Although his power and authority for the first time since his coronation was unchallenged, Chulalongkorn and Young Siam decided to slow down and at times suspend their reforms altogether. Writing to Clarke a year later that he had decided: "to defer the prosecution of further plans of reform until I shall find some demand for them among the leaders of my people. I have not relinquished them, but act, according to my opportunities." The terms of his agreement with Vichaichan were kept until the latter's death.
Abolition of the Front Palace
Vichaichan died on 28 August 1885 at the age of 47. After his death the office of Front Palace was left vacant until 14 January 1886, when Chulalongkorn's son with Princess Consort Savang Vadhana was made Crown Prince Maha Vajirunhis or Somdet Phra Boromma-orasathirat Sayam Makutrajakuman. The title of Front Palace the heir presumptive to the throne, which was first created in 1688 by King Petracha of Ayutthaya was thus abolished and replaced with an heir apparent, whose succession is to be based on the principle of male primogeniture. The new invented title brought Siamese succession in line with the European tradition.
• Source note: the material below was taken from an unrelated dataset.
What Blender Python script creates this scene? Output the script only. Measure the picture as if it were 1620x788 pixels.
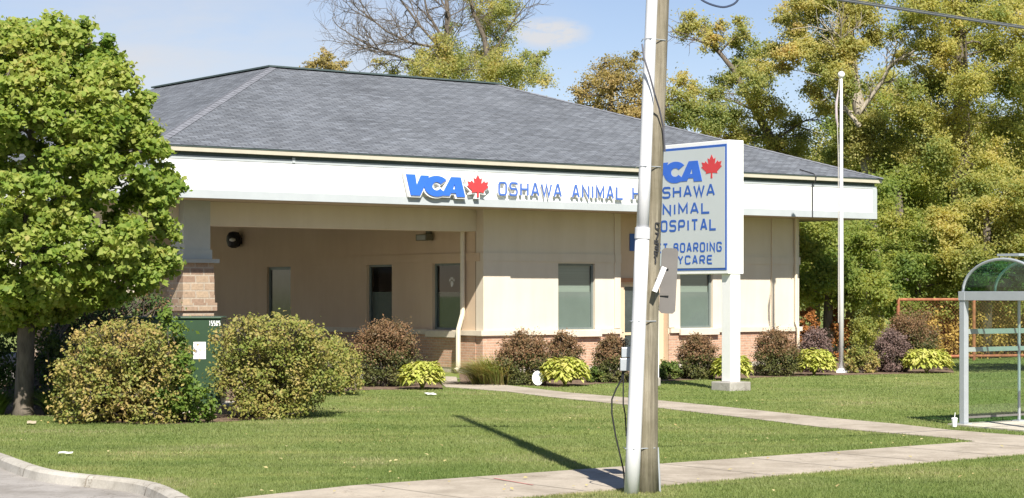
import bpy, bmesh, math, random
import numpy as np
from mathutils import Vector, Matrix
from mathutils.geometry import tessellate_polygon

for o in list(bpy.data.objects):
    bpy.data.objects.remove(o)
S = bpy.context.scene
COL = S.collection
rng = np.random.default_rng(7)
R = math.radians

# ---------------------------------------------------------------- camera
FPX, CX, CY, CAMH = 3200.0, 810.0, 465.0, 2.2      # focal length and horizon in pixels of the 1620x788 photograph
cam = bpy.data.cameras.new('camera')
co = bpy.data.objects.new('camera', cam)
COL.objects.link(co)
S.camera = co
co.location = (0, 0, CAMH)
co.rotation_euler = (R(90), 0, 0)
cam.sensor_width = 36
cam.lens = 36 * FPX / 1620
cam.shift_y = (CY - 394) / 1620
cam.clip_start = 0.5
cam.clip_end = 5000
S.render.resolution_x, S.render.resolution_y = 1024, 498

# ---------------------------------------------------------------- light
SUN_EL, SUN_AZ = R(45), math.atan2(0.207, -0.978)      # azimuth measured from +Y towards +X
sdir = Vector((math.sin(SUN_AZ) * math.cos(SUN_EL), math.cos(SUN_AZ) * math.cos(SUN_EL), math.sin(SUN_EL)))
sl = bpy.data.lights.new('sun', 'SUN')
sl.energy = 5.0
sl.angle = R(0.5)
sl.color = (1.0, 0.945, 0.85)
so = bpy.data.objects.new('sun', sl)
COL.objects.link(so)
so.rotation_euler = (-sdir).to_track_quat('-Z', 'Y').to_euler()
so.location = (20, -60, 60)

W = bpy.data.worlds.new('World')
S.world = W
W.use_nodes = True
nt = W.node_tree
nt.nodes.clear()
def wn(t, **k):
    n = nt.nodes.new(t)
    for a, b in k.items():
        setattr(n, a, b)
    return n
sky = wn('ShaderNodeTexSky', sky_type='NISHITA', sun_disc=False, sun_elevation=SUN_EL, sun_rotation=SUN_AZ,
         altitude=600, air_density=1.0, dust_density=0.1, ozone_density=3.0)
bg = wn('ShaderNodeBackground')
bg.inputs['Strength'].default_value = 0.072
outw = wn('ShaderNodeOutputWorld')
geo = wn('ShaderNodeTexCoord')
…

Prince Bovorn Vichaichan was cremated with great ceremony on the field of Sanam Luang on 14 June 1886.The Front Palace compound itself was partly demolished, parts that remain were given to Vichaichan's consorts, daughters and sisters as residences. Today all that remains make up the main buildings of the Bangkok National Museum. Lands from the demolished parts were given to the new Royal Siamese Army as barracks and to the ministries of the new government. The Front Palace navy was also merged to that of the Grand Palaces' to form the Royal Siamese Navy in 1887.